What you will do =>
Reproduce the listing below verbatim.

Source excerpt =>
** start **

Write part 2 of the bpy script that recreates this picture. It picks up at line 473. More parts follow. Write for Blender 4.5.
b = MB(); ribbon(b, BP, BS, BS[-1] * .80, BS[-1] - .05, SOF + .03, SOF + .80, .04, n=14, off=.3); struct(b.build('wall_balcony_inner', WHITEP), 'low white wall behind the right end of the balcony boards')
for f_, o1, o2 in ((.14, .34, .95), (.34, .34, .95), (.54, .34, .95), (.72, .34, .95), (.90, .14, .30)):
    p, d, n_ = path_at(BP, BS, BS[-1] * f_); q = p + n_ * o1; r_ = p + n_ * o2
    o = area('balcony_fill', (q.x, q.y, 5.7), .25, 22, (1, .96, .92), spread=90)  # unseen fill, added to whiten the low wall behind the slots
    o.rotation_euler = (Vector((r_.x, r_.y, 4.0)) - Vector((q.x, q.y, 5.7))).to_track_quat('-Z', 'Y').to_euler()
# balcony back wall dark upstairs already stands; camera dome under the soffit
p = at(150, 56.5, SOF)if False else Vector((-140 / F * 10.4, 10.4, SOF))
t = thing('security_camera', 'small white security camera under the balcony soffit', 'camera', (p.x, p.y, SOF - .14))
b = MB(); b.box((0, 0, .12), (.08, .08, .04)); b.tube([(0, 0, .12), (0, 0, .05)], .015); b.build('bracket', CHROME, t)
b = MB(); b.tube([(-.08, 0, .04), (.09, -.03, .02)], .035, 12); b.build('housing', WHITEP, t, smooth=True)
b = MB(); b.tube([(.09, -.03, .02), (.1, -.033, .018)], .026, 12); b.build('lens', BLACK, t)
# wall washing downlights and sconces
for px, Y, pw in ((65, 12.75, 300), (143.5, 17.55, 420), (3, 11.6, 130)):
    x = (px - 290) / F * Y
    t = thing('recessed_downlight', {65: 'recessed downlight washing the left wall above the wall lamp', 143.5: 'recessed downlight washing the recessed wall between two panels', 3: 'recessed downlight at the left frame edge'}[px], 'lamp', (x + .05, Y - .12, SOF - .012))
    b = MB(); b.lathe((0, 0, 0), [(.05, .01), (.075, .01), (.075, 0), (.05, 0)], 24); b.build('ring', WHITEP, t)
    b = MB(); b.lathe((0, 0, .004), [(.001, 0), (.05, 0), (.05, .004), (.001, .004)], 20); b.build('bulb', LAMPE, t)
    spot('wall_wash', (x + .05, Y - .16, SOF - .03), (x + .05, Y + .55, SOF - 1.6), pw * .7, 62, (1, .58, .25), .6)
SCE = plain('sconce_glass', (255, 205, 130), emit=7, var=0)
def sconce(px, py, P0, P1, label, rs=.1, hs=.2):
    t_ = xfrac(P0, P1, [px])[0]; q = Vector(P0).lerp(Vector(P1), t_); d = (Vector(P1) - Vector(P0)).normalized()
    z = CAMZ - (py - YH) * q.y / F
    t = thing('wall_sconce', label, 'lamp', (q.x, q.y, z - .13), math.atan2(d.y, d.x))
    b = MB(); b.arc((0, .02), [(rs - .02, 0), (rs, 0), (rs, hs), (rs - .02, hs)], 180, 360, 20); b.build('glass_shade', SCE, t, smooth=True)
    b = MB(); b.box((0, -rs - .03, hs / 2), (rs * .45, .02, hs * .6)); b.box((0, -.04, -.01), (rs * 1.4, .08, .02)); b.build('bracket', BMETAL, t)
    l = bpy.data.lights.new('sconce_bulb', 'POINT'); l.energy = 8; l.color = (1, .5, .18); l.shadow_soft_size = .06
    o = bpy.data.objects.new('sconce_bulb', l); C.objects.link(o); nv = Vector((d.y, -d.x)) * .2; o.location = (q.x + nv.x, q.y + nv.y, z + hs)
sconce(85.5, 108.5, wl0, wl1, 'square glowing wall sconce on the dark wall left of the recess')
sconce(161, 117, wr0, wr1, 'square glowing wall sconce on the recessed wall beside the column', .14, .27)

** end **

Complete answer =>
Write part 2 of the bpy script that recreates this picture. It picks up at line 473. More parts follow. Write for Blender 4.5.
b = MB(); ribbon(b, BP, BS, BS[-1] * .80, BS[-1] - .05, SOF + .03, SOF + .80, .04, n=14, off=.3); struct(b.build('wall_balcony_inner', WHITEP), 'low white wall behind the right end of the balcony boards')
for f_, o1, o2 in ((.14, .34, .95), (.34, .34, .95), (.54, .34, .95), (.72, .34, .95), (.90, .14, .30)):
    p, d, n_ = path_at(BP, BS, BS[-1] * f_); q = p + n_ * o1; r_ = p + n_ * o2
    o = area('balcony_fill', (q.x, q.y, 5.7), .25, 22, (1, .96, .92), spread=90)  # unseen fill, added to whiten the low wall behind the slots
    o.rotation_euler = (Vector((r_.x, r_.y, 4.0)) - Vector((q.x, q.y, 5.7))).to_track_quat('-Z', 'Y').to_euler()
# balcony back wall dark upstairs already stands; camera dome under the soffit
p = at(150, 56.5, SOF)if False else Vector((-140 / F * 10.4, 10.4, SOF))
t = thing('security_camera', 'small white security camera under the balcony soffit', 'camera', (p.x, p.y, SOF - .14))
b = MB(); b.box((0, 0, .12), (.08, .08, .04)); b.tube([(0, 0, .12), (0, 0, .05)], .015); b.build('bracket', CHROME, t)
b = MB(); b.tube([(-.08, 0, .04), (.09, -.03, .02)], .035, 12); b.build('housing', WHITEP, t, smooth=True)
b = MB(); b.tube([(.09, -.03, .02), (.1, -.033, .018)], .026, 12); b.build('lens', BLACK, t)
# wall washing downlights and sconces
for px, Y, pw in ((65, 12.75, 300), (143.5, 17.55, 420), (3, 11.6, 130)):
    x = (px - 290) / F * Y
    t = thing('recessed_downlight', {65: 'recessed downlight washing the left wall above the wall lamp', 143.5: 'recessed downlight washing the recessed wall between two panels', 3: 'recessed downlight at the left frame edge'}[px], 'lamp', (x + .05, Y - .12, SOF - .012))
    b = MB(); b.lathe((0, 0, 0), [(.05, .01), (.075, .01), (.075, 0), (.05, 0)], 24); b.build('ring', WHITEP, t)
    b = MB(); b.lathe((0, 0, .004), [(.001, 0), (.05, 0), (.05, .004), (.001, .004)], 20); b.build('bulb', LAMPE, t)
    spot('wall_wash', (x + .05, Y - .16, SOF - .03), (x + .05, Y + .55, SOF - 1.6), pw * .7, 62, (1, .58, .25), .6)
SCE = plain('sconce_glass', (255, 205, 130), emit=7, var=0)
def sconce(px, py, P0, P1, label, rs=.1, hs=.2):
    t_ = xfrac(P0, P1, [px])[0]; q = Vector(P0).lerp(Vector(P1), t_); d = (Vector(P1) - Vector(P0)).normalized()
    z = CAMZ - (py - YH) * q.y / F
    t = thing('wall_sconce', label, 'lamp', (q.x, q.y, z - .13), math.atan2(d.y, d.x))
    b = MB(); b.arc((0, .02), [(rs - .02, 0), (rs, 0), (rs, hs), (rs - .02, hs)], 180, 360, 20); b.build('glass_shade', SCE, t, smooth=True)
    b = MB(); b.box((0, -rs - .03, hs / 2), (rs * .45, .02, hs * .6)); b.box((0, -.04, -.01), (rs * 1.4, .08, .02)); b.build('bracket', BMETAL, t)
    l = bpy.data.lights.new('sconce_bulb', 'POINT'); l.energy = 8; l.color = (1, .5, .18); l.shadow_soft_size = .06
    o = bpy.data.objects.new('sconce_bulb', l); C.objects.link(o); nv = Vector((d.y, -d.x)) * .2; o.location = (q.x + nv.x, q.y + nv.y, z + hs)
sconce(85.5, 108.5, wl0, wl1, 'square glowing wall sconce on the dark wall left of the recess')
sconce(161, 117, wr0, wr1, 'square glowing wall sconce on the recessed wall beside the column', .14, .27)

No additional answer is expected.